Early consultation with an objective legal advisor can help bring the matter into perspective, an give a steadying hand in helping  the charity manage the situation in the most appropriate and pragmatic way and steering the organisation through a very delicate situation.

How to deal with a statutory inquiry

In the case of Ampleforth College, it was the application of the charity’s policies and procedures in handling the abuse allegations that prompted the Charity Commission statutory inquiry.  A statutory inquiry is a serious step for the Charity Commission to take, and will usually only arise in serious cases of abuse and regulatory concern.

It is important to note that an inquiry is exactly that – an inquiry.  Other than in extreme circumstances (where other remedial steps will usually have been implemented at the same time), there are no preconceived expectations of guilt or wrong-doing.  If the causes for concern turn out to be unfounded, the inquiry will say so.  If any misconduct or mismanagement is found, the Charity Commission will also work with the charity in question to try and resolve such problems.
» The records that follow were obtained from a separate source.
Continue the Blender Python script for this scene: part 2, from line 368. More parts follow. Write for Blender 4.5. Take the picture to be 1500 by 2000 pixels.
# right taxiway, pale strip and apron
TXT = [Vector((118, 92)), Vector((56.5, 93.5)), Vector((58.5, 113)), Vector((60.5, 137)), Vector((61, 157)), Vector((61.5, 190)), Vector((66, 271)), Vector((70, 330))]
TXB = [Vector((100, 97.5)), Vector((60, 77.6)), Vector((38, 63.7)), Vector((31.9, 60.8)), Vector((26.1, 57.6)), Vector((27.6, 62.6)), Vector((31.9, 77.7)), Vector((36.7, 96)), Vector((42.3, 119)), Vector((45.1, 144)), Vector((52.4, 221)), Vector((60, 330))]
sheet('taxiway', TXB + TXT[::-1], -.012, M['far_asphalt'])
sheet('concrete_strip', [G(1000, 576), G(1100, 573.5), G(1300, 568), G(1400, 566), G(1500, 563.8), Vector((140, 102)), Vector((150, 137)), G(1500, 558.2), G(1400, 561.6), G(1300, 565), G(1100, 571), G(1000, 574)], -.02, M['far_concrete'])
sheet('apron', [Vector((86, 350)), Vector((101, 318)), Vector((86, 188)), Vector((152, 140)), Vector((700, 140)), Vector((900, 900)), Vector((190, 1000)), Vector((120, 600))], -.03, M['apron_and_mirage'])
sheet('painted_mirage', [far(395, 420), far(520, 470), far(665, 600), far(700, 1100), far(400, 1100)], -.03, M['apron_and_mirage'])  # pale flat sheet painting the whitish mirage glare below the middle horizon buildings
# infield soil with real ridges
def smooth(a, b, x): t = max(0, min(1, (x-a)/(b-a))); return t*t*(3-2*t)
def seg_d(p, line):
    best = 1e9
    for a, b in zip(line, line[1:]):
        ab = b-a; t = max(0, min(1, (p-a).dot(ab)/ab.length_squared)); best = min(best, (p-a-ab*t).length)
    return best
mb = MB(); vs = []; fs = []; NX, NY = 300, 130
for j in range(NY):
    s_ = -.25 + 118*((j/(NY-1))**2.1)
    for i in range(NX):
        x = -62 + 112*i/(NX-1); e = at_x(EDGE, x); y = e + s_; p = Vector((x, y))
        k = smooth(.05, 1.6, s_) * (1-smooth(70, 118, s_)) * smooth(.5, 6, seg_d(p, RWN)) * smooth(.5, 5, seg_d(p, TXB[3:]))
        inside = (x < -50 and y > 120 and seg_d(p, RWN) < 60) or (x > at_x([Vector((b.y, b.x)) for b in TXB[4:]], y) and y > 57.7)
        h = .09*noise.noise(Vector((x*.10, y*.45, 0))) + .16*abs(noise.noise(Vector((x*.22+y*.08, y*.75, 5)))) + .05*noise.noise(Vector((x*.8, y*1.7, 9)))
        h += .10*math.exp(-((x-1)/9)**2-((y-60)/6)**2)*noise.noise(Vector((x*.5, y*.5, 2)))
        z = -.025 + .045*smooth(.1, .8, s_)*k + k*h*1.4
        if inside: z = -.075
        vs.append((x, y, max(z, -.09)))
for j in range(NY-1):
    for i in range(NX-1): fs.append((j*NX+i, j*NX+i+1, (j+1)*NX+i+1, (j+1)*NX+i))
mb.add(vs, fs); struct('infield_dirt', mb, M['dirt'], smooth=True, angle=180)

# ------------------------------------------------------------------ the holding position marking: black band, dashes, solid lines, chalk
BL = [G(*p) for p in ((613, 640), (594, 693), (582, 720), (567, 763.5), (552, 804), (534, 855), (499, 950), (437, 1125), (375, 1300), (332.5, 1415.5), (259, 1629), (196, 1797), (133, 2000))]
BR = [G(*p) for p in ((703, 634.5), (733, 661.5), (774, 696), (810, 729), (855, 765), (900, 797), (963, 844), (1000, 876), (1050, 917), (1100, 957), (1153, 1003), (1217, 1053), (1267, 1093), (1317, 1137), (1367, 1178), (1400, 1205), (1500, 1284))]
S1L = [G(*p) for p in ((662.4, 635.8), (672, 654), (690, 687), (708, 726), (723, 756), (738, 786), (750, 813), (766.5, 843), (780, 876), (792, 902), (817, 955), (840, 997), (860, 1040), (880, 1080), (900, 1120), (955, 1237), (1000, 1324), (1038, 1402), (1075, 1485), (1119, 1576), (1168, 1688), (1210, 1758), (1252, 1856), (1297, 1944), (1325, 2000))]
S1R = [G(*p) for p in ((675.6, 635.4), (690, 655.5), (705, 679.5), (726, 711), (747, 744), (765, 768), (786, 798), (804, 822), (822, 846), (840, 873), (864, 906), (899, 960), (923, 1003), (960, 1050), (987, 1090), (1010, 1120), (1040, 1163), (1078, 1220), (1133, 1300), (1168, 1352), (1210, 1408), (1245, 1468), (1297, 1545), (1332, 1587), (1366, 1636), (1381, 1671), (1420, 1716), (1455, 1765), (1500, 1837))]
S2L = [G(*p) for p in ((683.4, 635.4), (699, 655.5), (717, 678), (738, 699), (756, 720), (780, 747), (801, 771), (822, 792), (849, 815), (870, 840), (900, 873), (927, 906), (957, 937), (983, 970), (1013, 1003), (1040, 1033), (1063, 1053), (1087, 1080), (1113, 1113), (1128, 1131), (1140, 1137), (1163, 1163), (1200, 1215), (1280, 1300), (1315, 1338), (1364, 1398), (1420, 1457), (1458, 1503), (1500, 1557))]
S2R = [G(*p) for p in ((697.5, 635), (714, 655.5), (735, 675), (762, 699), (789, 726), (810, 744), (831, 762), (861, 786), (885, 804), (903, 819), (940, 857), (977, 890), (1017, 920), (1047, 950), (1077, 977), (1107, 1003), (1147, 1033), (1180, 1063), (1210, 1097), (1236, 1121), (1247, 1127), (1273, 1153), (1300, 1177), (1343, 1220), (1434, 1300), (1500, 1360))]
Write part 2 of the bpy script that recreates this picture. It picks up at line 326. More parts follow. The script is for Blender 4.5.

If an allegation escalates, and if your charity becomes subject to a statutory inquiry:

  • Don’t panic!
  • Co-operate fully with the Charity Commission and its requests for documents and information, including any deadlines
  • Communicate fully and honestly with the Charity Commission
  • Keep full records of how and when you have complied with Charity Commission requests
  • Seek legal advice

Again, preparation is key.  Having the right processes in place from the start, and ensuring that they are being followed, in conjunction with prompt legal advice, should either prevent an inquiry taking place, or at least provide a strong defence to help maintain the reputation of the charity should an inquiry proceed.